Problem description: Scan the material for the word "part", and copy each line where it shows up.

* start *

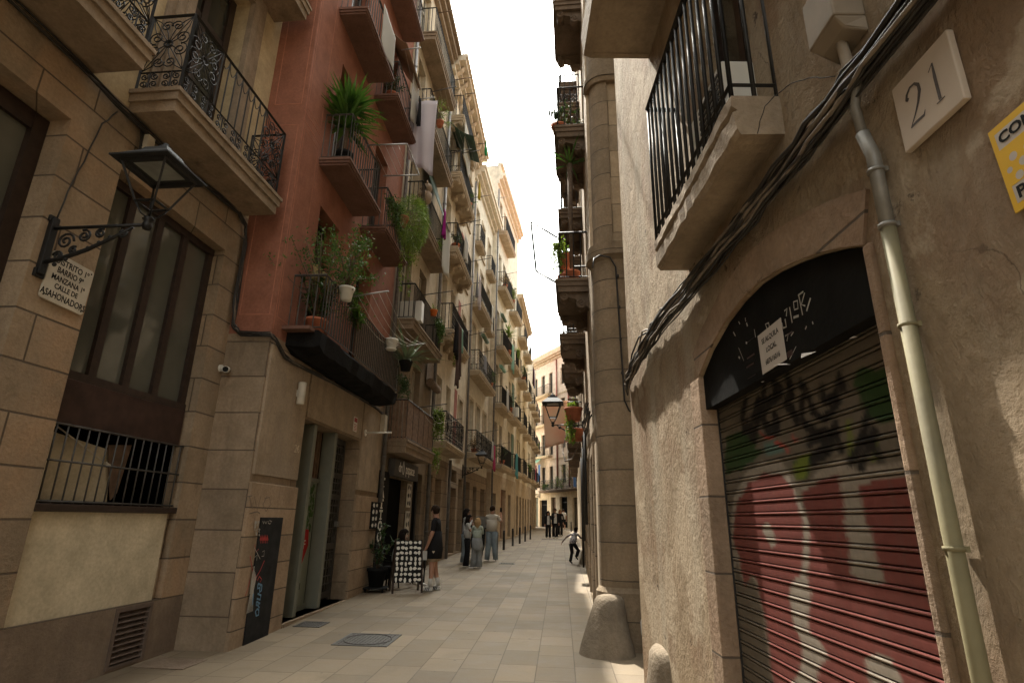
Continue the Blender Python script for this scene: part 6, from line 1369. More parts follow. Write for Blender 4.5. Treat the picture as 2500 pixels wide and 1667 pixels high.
# ------------------------------------------------------------------ people
def finger_set(mb, w, d, side, s, mi):
    """palm-end w, pointing d: four curled fingers and a thumb"""
    d = d.normalized(); sd = d.cross(Vector((0, 0, 1))); sd = sd.normalized() if sd.length > .05 else Vector((1, 0, 0)); up = sd.cross(d)
    for k, ln in enumerate((.065, .075, .07, .055)):
        b = w+sd*((k-1.5)*.019*s); mb.tube([b, b+d*ln*.5*s+up*.003, b+d*ln*.85*s-up*.014*s, b+d*ln*s-up*.032*s], [.0085*s, .0085*s, .0078*s, .006*s], 6, mi)
    b = w-d*.05*s+sd*.036*s*side; mb.tube([b, b+(d*.6+sd*side*.8)*.03*s, b+(d*.9+sd*side*.45)*.06*s], [.011*s, .0095*s, .007*s], 6, mi)
def person(label, loc, face, H, J, cols, hair, hair_len=.0, group=None, extra=None, build=1., hair_mat=None):
    """J: joint positions in a 1.75 m figure, x right, y front, z up; cols: cloth of each region"""
    s = H/1.75; J = dict(J); look = J.pop('look', (0, 1, 0))
    r = thing('person', label, 'person', Matrix.Translation(loc) @ Matrix.Rotation(face, 4, 'Z') @ Matrix.Scale(s, 4), group)
    D = dict(pelvis=(0, 0, .95), waist=(0, .0, 1.09), chest=(0, .01, 1.28), upper=(0, 0, 1.40), neck=(0, .005, 1.49), head=(0, .03, 1.58), crown=(0, .025, 1.69),
             shl=(-.175, 0, 1.415), ell=(-.225, -.02, 1.14), wrl=(-.23, .05, .89), hal=(-.235, .07, .81), shr=(.175, 0, 1.415), elr=(.225, -.02, 1.14), wrr=(.23, .05, .89), har=(.235, .07, .81),
             hil=(-.09, 0, .9), knl=(-.1, .02, .5), anl=(-.1, -.02, .09), tol=(-.115, .15, .03), hir=(.09, 0, .9), knr=(.1, .02, .5), anr=(.1, -.02, .09), tor=(.115, .15, .03))
    D.update(J)
    RAD = dict(pelvis=(.155, .115), waist=(.135, .1), chest=(.155, .115), upper=(.13, .09), neck=(.052, .055), head=(.074, .09), crown=(.06, .072), shl=(.062, .062), ell=(.044, .044), wrl=(.03, .027), hal=(.034, .02), hil=(.095, .1), knl=(.06, .064), anl=(.042, .045), tol=(.04, .03))
    E = [('pelvis', 'waist', 'torso'), ('waist', 'chest', 'torso'), ('chest', 'upper', 'torso'), ('upper', 'neck', 'neck'), ('neck', 'head', 'head'), ('head', 'crown', 'head'),
         ('upper', 'shl', 'shoulder'), ('shl', 'ell', 'sleeve'), ('ell', 'wrl', 'forearm'), ('wrl', 'hal', 'hand'), ('upper', 'shr', 'shoulder'), ('shr', 'elr', 'sleeve'), ('elr', 'wrr', 'forearm'), ('wrr', 'har', 'hand'),
         ('pelvis', 'hil', 'hip'), ('hil', 'knl', 'thigh'), ('knl', 'anl', 'shin'), ('anl', 'tol', 'shoe'), ('pelvis', 'hir', 'hip'), ('hir', 'knr', 'thigh'), ('knr', 'anr', 'shin'), ('anr', 'tor', 'shoe')]
    names = list(D); idx = {n: i for i, n in enumerate(names)}
    me = bpy.data.meshes.new('body'); me.from_pydata([D[n] for n in names], [(idx[a], idx[b]) for a, b, _ in E], [])
    o = bpy.data.objects.new('body', me); COL.objects.link(o)
    md = o.modifiers.new('Skin', 'SKIN'); md.use_smooth_shade = True; md.branch_smoothing = .4
    for n in names:
        k = n[:-1]+'l' if n[:-1] in ('sh', 'el', 'wr', 'ha', 'hi', 'kn', 'an', 'to') else n
        rx, ry = RAD[k]; b = build if k not in ('head', 'crown', 'neck', 'wrl', 'hal', 'tol', 'anl') else 1
        v = me.skin_vertices[0].data[idx[n]]; v.radius = (rx*b, ry*b); v.use_root = (n == 'pelvis')
    sb = o.modifiers.new('Subdivision', 'SUBSURF'); sb.levels = 2; sb.render_levels = 2
    dg = bpy.context.evaluated_depsgraph_get(); me2 = bpy.data.meshes.new_from_object(o.evaluated_get(dg)); bpy.data.objects.remove(o)
    mats = []; 
    def mid(m):
        if m not in mats: mats.append(m)
        return mats.index(m)
    mid('skin')
    segs = [(Vector(D[a]), Vector(D[b]), k) for a, b, k in E]
    q = MB(); vs = [v.co.copy() for v in me2.vertices]; q.v = [tuple(v) for v in vs]
    for p in me2.polygons:
        c = p.center; best = None
        for a, b, k in segs:
            t = max(0, min(1, (c-a).dot(b-a)/max(1e-9, (b-a).length_squared))); dd = (c-a-(b-a)*t).length
            if best is None or dd < best[0]: best = (dd, k, t)
        k, t = best[1], best[2]; m = cols['torso'] if k == 'shoulder' else cols.get(k, (.8, cols['torso'], cols.get('head', 'skin')) if k == 'neck' else 'skin')
        if isinstance(m, tuple): m = m[1] if t < m[0] else m[2]           # (split, near, far)
        q.f.append(list(p.vertices)); q.mi.append(mid(m)); q.sm.append(True)
    bpy.data.meshes.remove(me2)
    hd, cr, nk = Vector(D['head']), Vector(D['crown']), Vector(D['neck']); up = (cr-nk).normalized(); fw = Vector(look); fw = (fw-up*fw.dot(up)).normalized(); rt = fw.cross(up)
    hc = hd+up*.045
    q.tube([hc+fw*.085+up*.02, hc+fw*.112-up*.022, hc+fw*.088-up*.03], [.008, .016, .009], 6)         # nose
    for e in (-1, 1): q.ball((hc+rt*e*.082-fw*.01-up*.005)[:], .014, .022, .03, 6)
    q.tube([hc+fw*.075-up*.085, hc+fw*.06-up*.1], .028, 6)
    for nm, sd in (('l', -1), ('r', 1)): finger_set(q, Vector(D['ha'+nm]), Vector(D['ha'+nm])-Vector(D['wr'+nm]), -sd, 1.05, 0)
    part('body', q, [M[m] for m in mats], r)
    q = MB()
    for e in (-1, 1): q.ball((hc+rt*e*.034+fw*.084+up*.012)[:], .011, .008, .008, 6); q.tube([hc+rt*e*.055+fw*.082+up*.034, hc+rt*e*.02+fw*.092+up*.037], .006, 4)
    q.tube([hc-rt*.024+fw*.088-up*.058, hc+fw*.097-up*.056, hc+rt*.024+fw*.088-up*.058], .005, 4); part('face', q, M['lip'], r)
    if hair:
        q = MB(); k = 16; vs = []; fs = []; rows = 7
        for i in range(rows+1):
            ph_ = math.pi*.74*i/rows
            for j in range(k):
                a = 2*math.pi*j/k; dirv = rt*math.cos(a)+fw*math.sin(a); lim = 1.0 if math.sin(a) < -.1 else (.8 if math.sin(a) < .45 else .5); p2 = ph_*lim
                rr = 1.0+.03*math.sin(j*5+i*3); vs.append(hc+up*.012+(up*math.cos(p2)*.118+dirv*math.sin(p2)*(.1 if abs(math.cos(a)) > .6 else .118)*(1 if p2 < 1.75 else .86))*rr)
        fs = [(i*k+j, i*k+(j+1) % k, (i+1)*k+(j+1) % k, (i+1)*k+j) for i in range(rows) for j in range(k)]; q.add(vs, fs, 0, True)
        if hair_len > 0:
            rnd = random.Random(int(H*1000))
            for j in range(46):
                a = R(180)+R(180)*j/45 + 0; dirv = rt*math.cos(a)*.092+fw*math.sin(a)*.1
                p0 = hc+up*.03+dirv; L_ = hair_len*rnd.uniform(.85, 1.1); q.tube([p0, p0-Vector((0, 0, 1))*L_*.35+dirv*.2, p0-Vector((0, 0, 1))*L_*.7+dirv*.12+rdir(rnd)*.012, p0-Vector((0, 0, 1))*L_+rdir(rnd)*.02], [.022, .024, .02, .006], 5)
        part('hair', q, M[hair], r)
    if extra: extra(r, D)
    return r
def hem(r, rings, mat, name, k=18, wav=0., mi=0):
    """a garment lofted through rings (centre, rx, ry)"""
    q = MB(); vs = []
    for (c, rx, ry) in rings:
        for j in range(k): a = 2*math.pi*j/k; f = 1+wav*math.sin(a*5+c[2]*9); vs.append((c[0]+rx*f*math.cos(a), c[1]+ry*f*math.sin(a), c[2]))
    n = len(rings); q.add(vs, [(i*k+j, i*k+(j+1) % k, (i+1)*k+(j+1) % k, (i+1)*k+j) for i in range(n-1) for j in range(k)], 0, True)
    o = part(name, q, M[mat], r); md = o.modifiers.new('Solidify', 'SOLIDIFY'); md.thickness = .008; return o
def leg_tube(r, D, sd, w0, w1, mat, zbot=.05, name='trouser_leg', dx=0):
    h, k, a = Vector(D['hi'+sd]), Vector(D['kn'+sd]), Vector(D['an'+sd]); rings = [(h+Vector((0, 0, .02)), .112, .118), (h.lerp(k, .5), (w0+.105)/2, (w0+.105)/2), (k, w0, w0)]
    e = k.lerp(a, (k.z-zbot)/(k.z-a.z)); rings += [(k.lerp(e, .5), (w0+w1)/2, (w0+w1)/2), (e, w1, w1*1.1)]
    return hem(r, rings, mat, name, 14, .025)
def stripemat(name, a, b_, sc):
    m, nt, b, v = base_mat(name, .9, 0, .1); wv = nt.nodes.new('ShaderNodeTexWave'); wv.bands_direction = 'Z'; wv.inputs['Scale'].default_value = sc; nt.links.new(v, wv.inputs[0])
    nt.links.new(_mix(nt, 'MIX', _ramp(nt, wv.outputs[1], .5, .6), a, b_), b.inputs['Base Color']); return m
M['cloth_striped'] = stripemat('striped_knit', (.58, .53, .45), (.36, .3, .22), 9)
def printmat():
    m, nt, b, v = base_mat('printed_cotton', .9, 0, .1); nt.links.new(_mix(nt, 'MIX', _ramp(nt, _noise(nt, v, 22, 3), .48, .54), (.45, .42, .4), (.12, .1, .12)), b.inputs['Base Color']); return m
M['cloth_print'] = printmat(); M['cloth_sage'] = simple('cloth_sage', (.36, .4, .33), .9); M['cloth_jeans'] = simple('cloth_jeans', (.22, .26, .28), .9, 0, .15, 8); M['cloth_greyjean'] = simple('cloth_greyjean', (.24, .245, .24), .9, 0, .15, 8); M['cloth_tan'] = simple('cloth_tan', (.36, .27, .17), .9); M['cloth_shirt'] = simple('cloth_shirt', (.48, .48, .47), .9)
G = lambda x, y: Vector((x, y, ground_z(y)))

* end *

Complete response:
Continue the Blender Python script for this scene: part 6, from line 1369. More parts follow. Write for Blender 4.5. Treat the picture as 2500 pixels wide and 1667 pixels high.
    part('body', q, [M[m] for m in mats], r)
    q.tube([hc-rt*.024+fw*.088-up*.058, hc+fw*.097-up*.056, hc+rt*.024+fw*.088-up*.058], .005, 4); part('face', q, M['lip'], r)
        part('hair', q, M[hair], r)
    o = part(name, q, M[mat], r); md = o.modifiers.new('Solidify', 'SOLIDIFY'); md.thickness = .008; return o